Essas questões nos atormentam tanto porque o esforço para respondê-las inclui leitura inquietante – principalmente leitura do mundo –, na qual as saídas dependem do amadurecimento moral, ético e espiritual de cada uma de nós, indivíduos e sociedade. E essa elevação não pode desconsiderar os dramas da estupidez enraizada na regressão, a exemplo do que representa a guerra real ou metafórica e a necessidade enfrentá-la com sabedoria e conhecimento.
Trechos
Os miseráveis (p. 282-283, vol. 1)
“Pela meia-noite, um homem rondava, ou antes, arrastava-se para o lado da estrada de Ohien. Era, segundo todas as aparências, um dos que acabamos de caracterizar, nem inglês, nem francês, nem camponês, nem soldado, menos homem que hiena, atraído pelo cheiro dos mortos, tendo como vitória o roubo, vindo ao Waterloo para saquear.
Estava vestido com uma blusa que lhe servia quase de capote. Era inquieto e audacioso, avançando sempre, mas sempre olhando para trás. Quem era esse homem? A noite provavelmente conhecia-o mais que o dia.
Não levava saco algum, mas evidentemente, seu casaco tinha grandes bolsos. De vez em quando parava, examinava o terreno ao seu redor, como para ver se estava ou não sendo observado, inclinava-se apressadamente, revolvia no chão qualquer coisa imóvel ou silenciosa, depois levantava e se esquivava.
Seu modo de se arrastar, suas atitudes; seus gestos rápidos e misteriosos faziam-no semelhantes a essas larvas crepusculares que povoam as ruinas e que as antigas lendas normandas chamam de alleurs.
[…] O vagabundo noturno, que acabamos de mostrar ao leitor andava por esses lados. Investigava aquele enorme sepulcro, sempre atento, passando em revista os cadáveres. Caminhava com os pés mergulhados em sangue. De repete, parou. Alguns passos a sua frente, no meio da estrada, no ponto em que os cadáveres eram menos numerosos, debaixo daquele amontoado de homens e cavalos, saía uma mão aberta, iluminada pela luz do luar. Essa mão tinha num dos dedos algo brilhante; era um anel de ouro. O homem curvou-se, permaneceu assim por algum tempo e, quando se levantou, o anel já havia desaparecido,
Musashi (p. 32, vol. 1).
“Na verdade, no decorrer do longo período de guerra, o bandoleirismo transforma-se em única opção de trabalho para os rounin, samurais errantes sem emprego ou suserano, indolentes e destemidos por natureza. Era uma realidade aceita pelo povo.

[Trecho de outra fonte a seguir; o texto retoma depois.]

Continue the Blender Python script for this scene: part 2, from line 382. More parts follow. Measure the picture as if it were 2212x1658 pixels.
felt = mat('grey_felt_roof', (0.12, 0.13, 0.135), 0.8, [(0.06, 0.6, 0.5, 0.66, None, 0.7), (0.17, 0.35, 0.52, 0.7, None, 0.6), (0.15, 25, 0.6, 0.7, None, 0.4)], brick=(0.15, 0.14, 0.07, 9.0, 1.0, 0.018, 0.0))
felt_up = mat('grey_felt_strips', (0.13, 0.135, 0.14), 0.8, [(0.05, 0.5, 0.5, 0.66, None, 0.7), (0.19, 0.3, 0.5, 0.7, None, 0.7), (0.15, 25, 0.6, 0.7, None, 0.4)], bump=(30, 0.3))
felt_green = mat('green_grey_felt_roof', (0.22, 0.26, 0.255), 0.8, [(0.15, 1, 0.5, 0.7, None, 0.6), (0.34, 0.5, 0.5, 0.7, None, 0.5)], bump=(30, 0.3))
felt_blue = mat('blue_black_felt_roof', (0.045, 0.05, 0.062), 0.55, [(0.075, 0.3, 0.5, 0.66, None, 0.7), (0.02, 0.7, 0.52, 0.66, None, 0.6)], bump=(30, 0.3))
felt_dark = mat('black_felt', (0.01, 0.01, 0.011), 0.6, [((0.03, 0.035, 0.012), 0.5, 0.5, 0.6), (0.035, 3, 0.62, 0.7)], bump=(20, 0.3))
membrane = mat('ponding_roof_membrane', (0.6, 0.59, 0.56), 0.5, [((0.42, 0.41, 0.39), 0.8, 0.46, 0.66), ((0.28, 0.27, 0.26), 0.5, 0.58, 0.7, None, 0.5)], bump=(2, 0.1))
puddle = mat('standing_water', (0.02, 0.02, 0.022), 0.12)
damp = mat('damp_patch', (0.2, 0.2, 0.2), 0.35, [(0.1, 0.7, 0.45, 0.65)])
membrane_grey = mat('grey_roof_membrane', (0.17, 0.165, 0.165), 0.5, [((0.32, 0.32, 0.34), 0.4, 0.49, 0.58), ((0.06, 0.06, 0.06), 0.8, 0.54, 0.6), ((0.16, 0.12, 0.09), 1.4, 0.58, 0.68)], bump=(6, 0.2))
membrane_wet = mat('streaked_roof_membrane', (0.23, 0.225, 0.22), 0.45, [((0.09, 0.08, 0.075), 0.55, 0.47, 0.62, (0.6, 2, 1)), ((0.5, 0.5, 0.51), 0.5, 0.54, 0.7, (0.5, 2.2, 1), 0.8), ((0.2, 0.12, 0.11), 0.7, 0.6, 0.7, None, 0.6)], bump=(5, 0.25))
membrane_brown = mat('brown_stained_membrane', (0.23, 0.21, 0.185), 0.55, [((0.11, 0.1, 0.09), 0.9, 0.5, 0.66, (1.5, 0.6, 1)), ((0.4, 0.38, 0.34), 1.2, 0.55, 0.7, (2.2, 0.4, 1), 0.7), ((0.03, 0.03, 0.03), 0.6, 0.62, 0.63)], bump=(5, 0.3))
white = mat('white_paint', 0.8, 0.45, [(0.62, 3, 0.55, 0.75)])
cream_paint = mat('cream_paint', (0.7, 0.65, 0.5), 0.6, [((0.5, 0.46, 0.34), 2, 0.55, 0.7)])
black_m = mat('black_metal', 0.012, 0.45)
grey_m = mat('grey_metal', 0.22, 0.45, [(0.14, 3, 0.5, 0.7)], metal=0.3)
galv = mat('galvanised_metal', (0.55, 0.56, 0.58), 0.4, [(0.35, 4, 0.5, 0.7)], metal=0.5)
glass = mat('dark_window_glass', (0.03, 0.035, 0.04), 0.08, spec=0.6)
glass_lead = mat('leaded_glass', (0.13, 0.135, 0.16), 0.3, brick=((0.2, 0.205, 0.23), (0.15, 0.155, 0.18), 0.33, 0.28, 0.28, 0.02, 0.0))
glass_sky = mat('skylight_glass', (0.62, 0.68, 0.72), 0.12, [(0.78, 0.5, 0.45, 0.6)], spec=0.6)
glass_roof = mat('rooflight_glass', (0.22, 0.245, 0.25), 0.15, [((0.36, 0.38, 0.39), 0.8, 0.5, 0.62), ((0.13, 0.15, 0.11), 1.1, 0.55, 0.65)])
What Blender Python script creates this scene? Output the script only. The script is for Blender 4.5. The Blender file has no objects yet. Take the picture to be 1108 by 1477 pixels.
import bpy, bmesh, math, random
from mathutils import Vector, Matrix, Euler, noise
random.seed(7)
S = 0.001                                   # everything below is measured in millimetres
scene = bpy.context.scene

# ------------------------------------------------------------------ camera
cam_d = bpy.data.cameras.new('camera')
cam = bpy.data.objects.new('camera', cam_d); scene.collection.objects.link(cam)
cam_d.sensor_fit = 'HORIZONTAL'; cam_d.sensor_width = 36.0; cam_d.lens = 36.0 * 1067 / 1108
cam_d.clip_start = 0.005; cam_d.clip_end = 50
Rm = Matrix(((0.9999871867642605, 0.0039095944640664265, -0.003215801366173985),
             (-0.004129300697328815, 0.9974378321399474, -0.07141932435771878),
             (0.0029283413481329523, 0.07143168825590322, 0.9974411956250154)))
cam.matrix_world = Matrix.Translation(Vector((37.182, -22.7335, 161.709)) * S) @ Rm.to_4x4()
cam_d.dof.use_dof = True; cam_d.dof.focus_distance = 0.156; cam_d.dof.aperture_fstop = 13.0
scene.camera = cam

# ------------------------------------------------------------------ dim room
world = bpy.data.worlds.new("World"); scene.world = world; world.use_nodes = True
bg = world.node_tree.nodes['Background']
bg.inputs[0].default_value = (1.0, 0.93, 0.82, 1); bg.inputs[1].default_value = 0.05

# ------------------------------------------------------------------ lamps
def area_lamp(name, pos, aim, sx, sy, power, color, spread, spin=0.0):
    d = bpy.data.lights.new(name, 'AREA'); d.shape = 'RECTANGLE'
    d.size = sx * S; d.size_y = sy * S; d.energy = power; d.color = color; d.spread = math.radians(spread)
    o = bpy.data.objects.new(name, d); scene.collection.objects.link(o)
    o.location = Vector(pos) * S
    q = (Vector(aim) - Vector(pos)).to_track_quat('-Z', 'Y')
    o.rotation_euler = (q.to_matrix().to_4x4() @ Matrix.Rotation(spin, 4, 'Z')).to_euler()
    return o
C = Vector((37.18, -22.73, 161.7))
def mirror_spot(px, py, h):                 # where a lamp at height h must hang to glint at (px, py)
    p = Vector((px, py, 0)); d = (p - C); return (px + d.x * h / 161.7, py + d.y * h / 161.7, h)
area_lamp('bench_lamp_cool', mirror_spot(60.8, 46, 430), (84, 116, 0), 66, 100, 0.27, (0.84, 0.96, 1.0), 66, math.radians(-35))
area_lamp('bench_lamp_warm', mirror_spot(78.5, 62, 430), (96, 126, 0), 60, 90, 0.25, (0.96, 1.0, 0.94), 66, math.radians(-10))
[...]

Os senhores feudais, por seu lado, deles se aproveitavam durante as guerras, contratando-os para incendiar campos inimigos, espalhar boatos desorientadores ou roubar os cavalos dos adversários.
Casa não fossem procurados para esses serviços, restavam ainda aos bandoleiros diversas outras opções: saquear cadáveres, assaltar sobreviventes, reclamar o prêmio pela cabeça de um guerreiro famoso cujo cadáver encontrassem abandonado num campo de batalha, cada guerra proporcionando-lhes meios para viver ociosamente por quase um ano.
Até mesmo a pacata população de lavrados e lenhadores, embora impedida de trabalhar a terra quando a guerra eclodia nas imediações de seus povoados, conhecia o gosto do lucro fácil proveniente da exploração das sobras de guerra”.